Em 1954, durante um Inverno especialmente rigoroso, lançou o apelo à “insurreição da bondade”, como lhe chamou. O apelo foi renovado 40 anos mais tarde, em 1994 (e de novo em 2006, em plena Assembleia Nacional Francesa), para denunciar o “cancro da pobreza”, pedir apoio para os mais de 400 mil sem-abrigo franceses e defender o direito ao alojamento digno para todos. A sua popularidade levou-o a ser convidado há poucos anos para integrar uma candidatura ao Parlamento Europeu.
No livro Testamento, escreve no final: “Se posso transmitir uma certeza aos que vão conduzir a luta para instilar mais humanidade em tudo, será (decididamente, não posso escrever outra coisa): ‘Viver é aprender a amar.’”
Foi esse o seu lema.

“Sartre dizia : « O Inferno, são os outros! ». Estou profundamente convencido do contrário. O Inferno é estarmos desligados dos outros! Tens vivido a acreditar que te bastas a ti próprio. Então, basta-te! No lado oposto, o Paraíso é estar em comunhão ilimitada. É a alegria da partilha, da troca, banhadas pela luz.”

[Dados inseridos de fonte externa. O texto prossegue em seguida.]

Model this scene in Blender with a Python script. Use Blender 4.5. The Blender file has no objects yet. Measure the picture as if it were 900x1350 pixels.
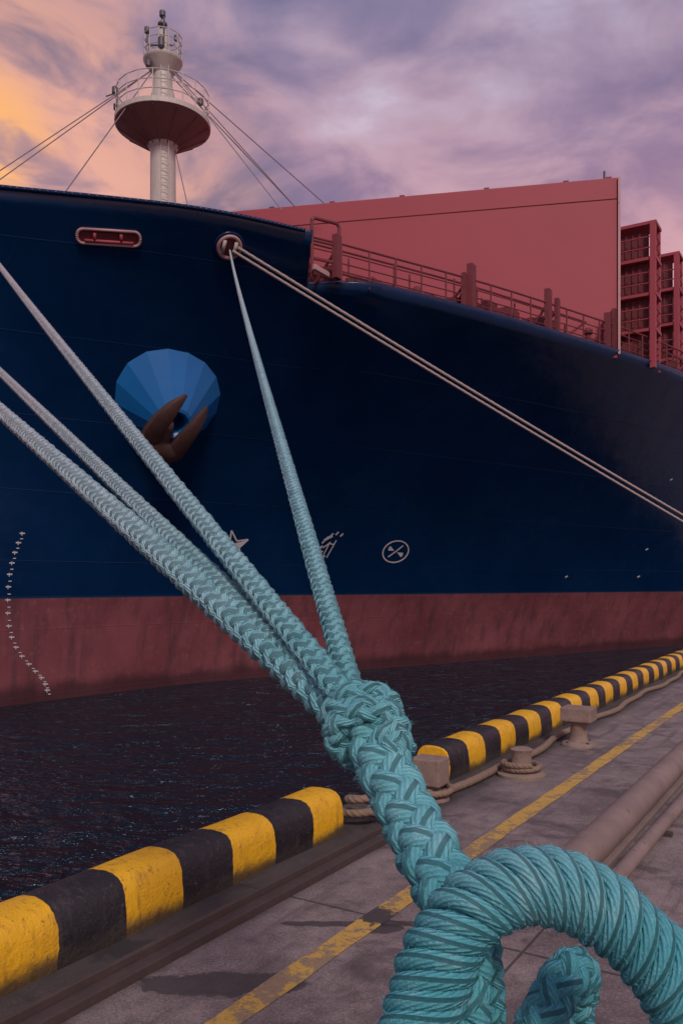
import bpy, math, random
import numpy as np
from mathutils import Vector, Matrix
from mathutils.bvhtree import BVHTree
random.seed(4); rng=np.random.default_rng(4)
scene=bpy.context.scene
CZ=1.6; F=1100.0
AX=np.array([0.5258,0.8506,0.0]); BX=np.array([0.8506,-0.5258,0.0])
def P(u,v,Y): return np.array([(u-450)/F*Y, Y, CZ-(v-770)/F*Y])
def ST(s,t,z=0.0):
    p=AX*s+BX*t; return np.array([p[0],p[1],z])

# ---------------------------------------------------------------- node helper
class NT:
    def __init__(s,name):
        s.m=bpy.data.materials.new(name); s.m.use_nodes=True
        s.t=s.m.node_tree; s.n=s.t.nodes; s.l=s.t.links
        s.b=s.n['Principled BSDF']
    def set(s,sock,v):
        if hasattr(v,'is_output') : s.l.new(v,sock)
        elif isinstance(v,(tuple,list)) and len(v)==3 and sock.type=='RGBA': sock.default_value=(*v,1)
        else: sock.default_value=v
    def pos(s):
        return s.n.new('ShaderNodeNewGeometry').outputs['Position']
    def mp(s,vec,scale=(1,1,1),rot=(0,0,0),loc=(0,0,0)):
        n=s.n.new('ShaderNodeMapping'); s.l.new(vec,n.inputs[0]); n.inputs['Scale'].default_value=scale
        n.inputs['Rotation'].default_value=rot; n.inputs['Location'].default_value=loc
        return n.outputs[0]
    def noise(s,vec,scale,detail=5,rough=0.55,dist=0):
        n=s.n.new('ShaderNodeTexNoise'); s.l.new(vec,n.inputs['Vector'])
        n.inputs['Scale'].default_value=scale; n.inputs['Detail'].default_value=min(detail,5)
        n.inputs['Roughness'].default_value=rough; n.inputs['Distortion'].default_value=dist
        return n.outputs['Fac']
    def math(s,op,a,b=0.0,c=0.0,clamp=False):
        n=s.n.new('ShaderNodeMath'); n.operation=op; n.use_clamp=clamp
        s.set(n.inputs[0],a); s.set(n.inputs[1],b); s.set(n.inputs[2],c); return n.outputs[0]
    def ss(s,x,a,b,o0=0.0,o1=1.0):
        n=s.n.new('ShaderNodeMapRange'); n.interpolation_type='SMOOTHSTEP'
        s.set(n.inputs[0],x)
        n.inputs[1].default_value=a; n.inputs[2].default_value=b; n.inputs[3].default_value=o0; n.inputs[4].default_value=o1
        return n.outputs[0]
    def mix(s,f,a,b,mode='MIX'):
        n=s.n.new('ShaderNodeMix'); n.data_type='RGBA'; n.blend_type=mode
        s.set(n.inputs[0],f); s.set(n.inputs[6],a); s.set(n.inputs[7],b); return n.outputs[2]
    def sep(s,v):
        n=s.n.new('ShaderNodeSeparateXYZ'); s.l.new(v,n.inputs[0]); return n.outputs
    def dot(s,v,w):
        n=s.n.new('ShaderNodeVectorMath'); n.operation='DOT_PRODUCT'; s.l.new(v,n.inputs[0]); n.inputs[1].default_value=tuple(w); return n.outputs['Value']
    def bump(s,h,strength=0.3,dist=0.01):
        n=s.n.new('ShaderNodeBump'); n.inputs['Strength'].default_value=strength; n.inputs['Distance'].default_value=dist
        s.l.new(h,n.inputs['Height']); s.l.new(n.outputs[0],s.b.inputs['Normal'])
    def col(s,c): s.set(s.b.inputs['Base Color'],c)
    def rough(s,r): s.set(s.b.inputs['Roughness'],r)

def paint(name,c,rough=0.5,var=0.25,scale=1.5,rust=0.0,metal=0.0,streak=False):
    k=NT(name); p=k.pos(); n=k.noise(p,scale,5,0.6)
    base=k.mix(n,tuple(x*(1-var) for x in c),tuple(min(1,x*(1+var)) for x in c))
    if streak:
        st=k.noise(k.mp(p,(3,3,0.25)),1.6,5,0.6); base=k.mix(k.ss(st,0.5,0.75,0,0.4),base,tuple(x*0.5 for x in c))
    if rust>0:
        r=k.noise(p,scale*4,5,0.7); base=k.mix(k.ss(r,0.62-rust*0.2,0.72,0,0.85),base,(0.12,0.05,0.03))
    k.col(base); k.rough(rough); k.b.inputs['Metallic'].default_value=metal
    k.bump(k.noise(p,scale*14,4,0.6),0.25,0.01); return k.m

# ---------------------------------------------------------------- mesh helper
def empty(name,loc=(0,0,0)):
    e=bpy.data.objects.new(name,None); scene.collection.objects.link(e); e.empty_display_size=0.3; return e
def obj(name,V,Fc,mat,parent=None,smooth=False,uv=None):
    me=bpy.data.meshes.new(name)
    V=np.asarray(V,dtype=float)
    if isinstance(Fc,np.ndarray):
        me.vertices.add(len(V)); me.vertices.foreach_set('co',V.ravel())
        n,k=Fc.shape; me.loops.add(n*k); me.polygons.add(n)
        me.loops.foreach_set('vertex_index',Fc.ravel().astype(np.int32))
        me.polygons.foreach_set('loop_start',(np.arange(n)*k).astype(np.int32))
        me.polygons.foreach_set('loop_total',np.full(n,k,dtype=np.int32))
        me.update(calc_edges=True)
        if uv is not None:
            l=me.uv_layers.new(name='UV'); l.data.foreach_set('uv',uv[Fc.ravel()].ravel())
    else:
        me.from_pydata([tuple(v) for v in V],[],[tuple(f) for f in Fc]); me.update()
    me.validate()
    if smooth: me.polygons.foreach_set('use_smooth',[True]*len(me.polygons))
    o=bpy.data.objects.new(name,me); scene.collection.objects.link(o)
    if mat: me.materials.append(mat)
    if parent: o.parent=parent
    return o
class MB:
    def __init__(s): s.V=[]; s.F=[]
    def add(s,V,Fc):
        o=len(s.V); s.V+= [tuple(v) for v in V]; s.F+=[tuple(i+o for i in f) for f in Fc]
    def box(s,c,ex,ey,ez,hx,hy,hz):
        c=np.array(c,float); V=[c+ex*hx*i+ey*hy*j+ez*hz*k for k in(-1,1) for j in(-1,1) for i in(-1,1)]
        s.add(V,[(0,2,3,1),(4,5,7,6),(0,1,5,4),(2,6,7,3),(0,4,6,2),(1,3,7,5)])
    def tube(s,a,b,r,n=8,r2=None):
        a=np.array(a,float); b=np.array(b,float); d=b-a; L=np.linalg.norm(d)
        if L<1e-6: return
        d/=L; h=np.array([0,0,1.]) if abs(d[2])<0.9 else np.array([1.,0,0])
        x=np.cross(d,h); x/=np.linalg.norm(x); y=np.cross(d,x); r2=r if r2 is None else r2
        V=[a+r*(x*math.cos(t)+y*math.sin(t)) for t in np.arange(n)*2*math.pi/n]+[b+r2*(x*math.cos(t)+y*math.sin(t)) for t in np.arange(n)*2*math.pi/n]
        Fc=[(i,(i+1)%n,n+(i+1)%n,n+i) for i in range(n)]+[tuple(range(n))[::-1],tuple(range(n,2*n))]
        s.add(V,Fc)
    def poly(s,pts,r,n=8,closed=False):
        m=len(pts)
        for i in range(m if closed else m-1): s.tube(pts[i],pts[(i+1)%m],r,n)
    def lathe(s,c,prof,n=24,ex=np.array([1.,0,0]),ey=np.array([0,1.,0]),ez=np.array([0,0,1.]),shift=None):
        c=np.array(c,float); V=[]; m=len(prof)
        for q,(r,z) in enumerate(prof):
            o=shift[q] if shift is not None else 0
            for i in range(n):
                a=2*math.pi*i/n; V.append(c+ex*r*math.cos(a)+ey*r*math.sin(a)+ez*z+o)
        Fc=[(j*n+i,j*n+(i+1)%n,(j+1)*n+(i+1)%n,(j+1)*n+i) for j in range(m-1) for i in range(n)]
        Fc+=[tuple(range(n))[::-1],tuple(range((m-1)*n,m*n))]
        s.add(V,Fc)
    def loft(s,secs,n=10):
        V=[]
        for c,a,b in secs:
            for i in range(n):
                t=2*math.pi*i/n; ca,sa=math.cos(t),math.sin(t)
                e=0.6; V.append(np.array(c)+np.array(a)*math.copysign(abs(ca)**e,ca)+np.array(b)*math.copysign(abs(sa)**e,sa))
        m=len(secs)
        Fc=[(j*n+i,j*n+(i+1)%n,(j+1)*n+(i+1)%n,(j+1)*n+i) for j in range(m-1) for i in range(n)]
        Fc+=[tuple(range(n))[::-1],tuple(range((m-1)*n,m*n))]
        s.add(V,Fc)
    def make(s,name,mat,parent=None,smooth=False,bevel=0):
        o=obj(name,s.V,s.F,mat,parent,smooth)
        if bevel:
            b=o.modifiers.new('b','BEVEL'); b.width=bevel; b.segments=2; b.limit_method='ANGLE'
        return o
def autosmooth(o,ang=40):
    me=o.data
    me.polygons.foreach_set('use_smooth',[True]*len(me.polygons))
    try: me.set_sharp_from_angle(angle=math.radians(ang))
    except Exception: pass
EX=np.array([1.,0,0]);EY=np.array([0,1.,0]);EZ=np.array([0,0,1.])
def nrm(v): return v/np.linalg.norm(v)

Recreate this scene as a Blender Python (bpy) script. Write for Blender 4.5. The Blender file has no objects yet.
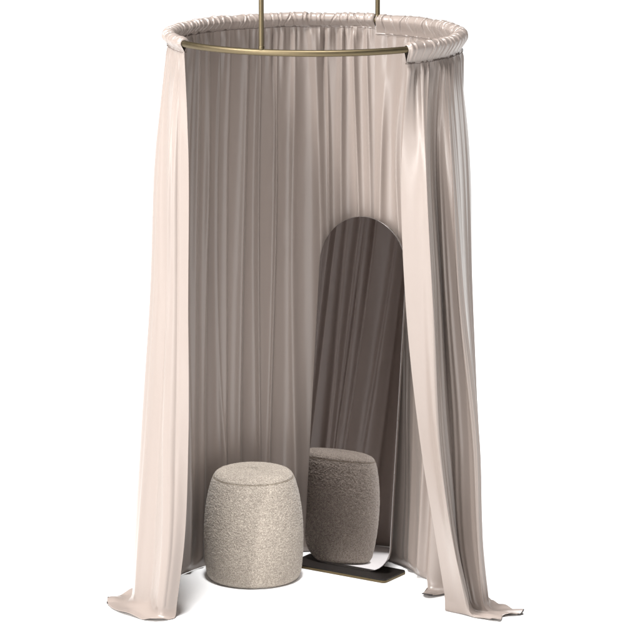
import bpy, math, random
import numpy as np
from mathutils import Vector
R_ = math.radians
C = bpy.context.scene.collection
random.seed(7); rng = np.random.default_rng(11)
H = 2.4045          # height of the ring's centreline
RR = 0.60           # ring radius

# ------------------------------------------------------------------ helpers
def link(name, verts, faces, mat, parent=None, smooth=True):
    me = bpy.data.meshes.new(name)
    verts = np.asarray(verts, dtype=np.float32); faces = np.asarray(faces, dtype=np.int32)
    n = faces.shape[1]
    me.vertices.add(len(verts)); me.vertices.foreach_set('co', verts.ravel())
    me.loops.add(faces.size); me.loops.foreach_set('vertex_index', faces.ravel())
    me.polygons.add(len(faces)); me.polygons.foreach_set('loop_start', np.arange(0, faces.size, n, dtype=np.int32))
    me.polygons.foreach_set('loop_total', np.full(len(faces), n, dtype=np.int32))
    me.update(calc_edges=True); me.validate()
    if smooth: me.polygons.foreach_set('use_smooth', np.ones(len(me.polygons), dtype=bool))
    if mat: me.materials.append(mat)
    o = bpy.data.objects.new(name, me); C.objects.link(o)
    if parent: o.parent = parent
    return o

def grid_faces(nr, nc, close_r=False, close_c=False):
    r = np.arange(nr if close_r else nr - 1); c = np.arange(nc if close_c else nc - 1)
    rr, cc = np.meshgrid(r, c, indexing='ij')
    r2 = (rr + 1) % nr; c2 = (cc + 1) % nc
    return np.stack([rr * nc + cc, rr * nc + c2, r2 * nc + c2, r2 * nc + cc], -1).reshape(-1, 4)

def link_ngon(name, verts, faces, mat, parent=None, smooth=False):
    me = bpy.data.meshes.new(name); me.from_pydata(verts, [], faces); me.update()
    if smooth: me.polygons.foreach_set('use_smooth', [True] * len(me.polygons))
    me.materials.append(mat)
    o = bpy.data.objects.new(name, me); C.objects.link(o)
    if parent: o.parent = parent
    return o

def tube_np(path, rad, seg=16, closed=False):
    """a tube of even radius swept along a path of points"""
    P = np.asarray(path, float); n = len(P)
    if closed: T = np.roll(P, -1, 0) - np.roll(P, 1, 0)
    else: T = np.gradient(P, axis=0)
    T /= np.linalg.norm(T, axis=1)[:, None]
    up = np.array([0, 0, 1.0]) if abs(T[0][2]) < .9 else np.array([1.0, 0, 0])
    A = np.cross(T, up); A /= np.linalg.norm(A, axis=1)[:, None]; B = np.cross(A, T)
    th = np.linspace(0, 2 * np.pi, seg, endpoint=False)
    rad = np.broadcast_to(rad, (n,))
    V = P[:, None] + rad[:, None, None] * (np.cos(th)[None, :, None] * A[:, None] + np.sin(th)[None, :, None] * B[:, None])
    return V.reshape(-1, 3), grid_faces(n, seg, closed, True)

def thing(name, label, cat, loc=(0, 0, 0), group=None):
    o = bpy.data.objects.new(name, None); C.objects.link(o)
    o.location = loc; o.empty_display_size = .1
    o['label'] = label; o['category'] = cat
    if group: o['group'] = group
    return o

# ---------------------------------------------------------------- materials
def mat_new(name):
    m = bpy.data.materials.new(name); m.use_nodes = True
    nt = m.node_tree; b = nt.nodes['Principled BSDF']
    return m, nt, b

def N(nt, typ, **kw):
    n = nt.nodes.new(typ)
    for k, v in kw.items():
        if k in n.inputs: n.inputs[k].default_value = v
        else: setattr(n, k, v)
    return n

def satin(name, col, rough=.36):
    m, nt, b = mat_new(name); L = nt.links
    tc = N(nt, 'ShaderNodeTexCoord')
    mp = N(nt, 'ShaderNodeMapping'); mp.inputs['Scale'].default_value = (1, 1, .12)
    L.new(tc.outputs['Object'], mp.inputs['Vector'])
    n1 = N(nt, 'ShaderNodeTexNoise', Scale=26.0, Detail=1.5); L.new(mp.outputs[0], n1.inputs['Vector'])
    n2 = N(nt, 'ShaderNodeTexNoise', Scale=900.0, Detail=2.0); L.new(tc.outputs['Object'], n2.inputs['Vector'])
    mx = N(nt, 'ShaderNodeMix', data_type='RGBA')
    mx.inputs[6].default_value = (*[c * .96 for c in col], 1); mx.inputs[7].default_value = (*[c * 1.04 for c in col], 1)
    L.new(n2.outputs['Fac'], mx.inputs[0]); L.new(mx.outputs[2], b.inputs['Base Color'])
    b.inputs['Roughness'].default_value = rough
    b1 = N(nt, 'ShaderNodeBump', Strength=.06, Distance=.002); L.new(n1.outputs['Fac'], b1.inputs['Height'])
    b2 = N(nt, 'ShaderNodeBump', Strength=.10, Distance=.0006); L.new(n2.outputs['Fac'], b2.inputs['Height'])
    L.new(b1.outputs[0], b2.inputs['Normal']); L.new(b2.outputs[0], b.inputs['Normal'])
    b.inputs['Specular IOR Level'].default_value = .5
    b.inputs['Coat Weight'].default_value = .10; b.inputs['Coat Roughness'].default_value = .27
    b.inputs['Sheen Weight'].default_value = .12; b.inputs['Sheen Roughness'].default_value = .35
    b.inputs['Sheen Tint'].default_value = (1, .95, .9, 1)
    return m

SATIN = satin('cream_satin', (.252, .209, .186), .34)
def plain(name, col, rough=.5, metal=0.0, spec=.5):
    m, nt, b = mat_new(name)
    b.inputs['Base Color'].default_value = (*col, 1); b.inputs['Roughness'].default_value = rough
    b.inputs['Metallic'].default_value = metal; b.inputs['Specular IOR Level'].default_value = spec
    return m, nt, b
THREAD, _, _ = plain('dark_thread', (.11, .085, .075), .8)
HEM_SHADE, _, _ = plain('dark_hem_shade', (.03, .027, .027), .7)  # near-black colour standing in for shade under the hem

def metal(name, col, rough):
    m, nt, b = plain(name, col, rough, 1.0)
    tc = N(nt, 'ShaderNodeTexCoord'); n = N(nt, 'ShaderNodeTexNoise', Scale=60.0, Detail=5.0)
    nt.links.new(tc.outputs['Object'], n.inputs['Vector'])
    mr = N(nt, 'ShaderNodeMapRange'); mr.inputs['To Min'].default_value = rough - .08; mr.inputs['To Max'].default_value = rough + .10
    nt.links.new(n.outputs['Fac'], mr.inputs['Value']); nt.links.new(mr.outputs[0], b.inputs['Roughness'])
    return m
BRASS = metal('aged_brass', (.13, .103, .062), .48)
DARKBRASS = metal('brown_brass', (.12, .092, .052), .5)
PLATE, _, _ = plain('blackened_plate', (.008, .006, .005), .5, 0, .25)
STEEL = metal('polished_edge', (.34, .32, .31), .3)
MIRROR, _, _ = plain('tinted_mirror', (.51, .49, .495), .015, 1.0)

def boucle():
    m, nt, b = mat_new('boucle_wool'); L = nt.links
    tc = N(nt, 'ShaderNodeTexCoord')
    nz = N(nt, 'ShaderNodeTexNoise', Scale=60.0, Detail=2.0); L.new(tc.outputs['Object'], nz.inputs['Vector'])
    add = N(nt, 'ShaderNodeMixRGB', blend_type='ADD'); add.inputs[0].default_value = .035
    L.new(tc.outputs['Object'], add.inputs[1]); L.new(nz.outputs['Color'], add.inputs[2])
    v = N(nt, 'ShaderNodeTexVoronoi', Scale=215.0, feature='SMOOTH_F1'); v.inputs['Smoothness'].default_value = .35
    L.new(add.outputs[0], v.inputs['Vector'])
    n2 = N(nt, 'ShaderNodeTexNoise', Scale=330.0, Detail=4.0, Roughness=.7); L.new(tc.outputs['Object'], n2.inputs['Vector'])
    n4 = N(nt, 'ShaderNodeTexNoise', Scale=14.0, Detail=3.0); L.new(tc.outputs['Object'], n4.inputs['Vector'])
    inv = N(nt, 'ShaderNodeMapRange'); inv.inputs['From Min'].default_value = 0.05; inv.inputs['From Max'].default_value = .62
    inv.inputs['To Min'].default_value = 1; inv.inputs['To Max'].default_value = 0
    L.new(v.outputs['Distance'], inv.inputs['Value'])
    h = N(nt, 'ShaderNodeMath', operation='MULTIPLY_ADD'); h.inputs[1].default_value = .55
    L.new(n2.outputs['Fac'], h.inputs[0]); L.new(inv.outputs[0], h.inputs[2])
    cr = N(nt, 'ShaderNodeValToRGB'); e = cr.color_ramp.elements
    e[0].position = .30; e[0].color = (.30, .26, .22, 1); e[1].position = 1.0; e[1].color = (.58, .515, .44, 1)
    x = cr.color_ramp.elements.new(.62); x.color = (.455, .40, .34, 1)
    L.new(h.outputs[0], cr.inputs['Fac'])
    mx = N(nt, 'ShaderNodeMixRGB', blend_type='MULTIPLY'); mx.inputs[0].default_value = .2
    L.new(cr.outputs[0], mx.inputs[1]); L.new(n4.outputs['Fac'], mx.inputs[2])
    L.new(mx.outputs[0], b.inputs['Base Color'])
    bp = N(nt, 'ShaderNodeBump', Strength=.6, Distance=.0017); L.new(h.outputs[0], bp.inputs['Height'])
    L.new(bp.outputs[0], b.inputs['Normal'])
    b.inputs['Roughness'].default_value = .9; b.inputs['Specular IOR Level'].default_value = .15
    b.inputs['Sheen Weight'].default_value = .25
    return m
BOUCLE = boucle()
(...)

(Mémoires d’un croyant – 1997)

“A vida eterna não começa depois da morte. Começa agora, nesta vida, na escolha que fazemos todos os dias, de só pensarmos em nós próprios ou de partilharmos as alegrias e as tristezas dos outros. Deus não terá de nos julgar. O julgamento será este momento de luz plena onde cada um verá aquilo que fez de si próprio: um ser auto-suficiente ou um ser comungante.”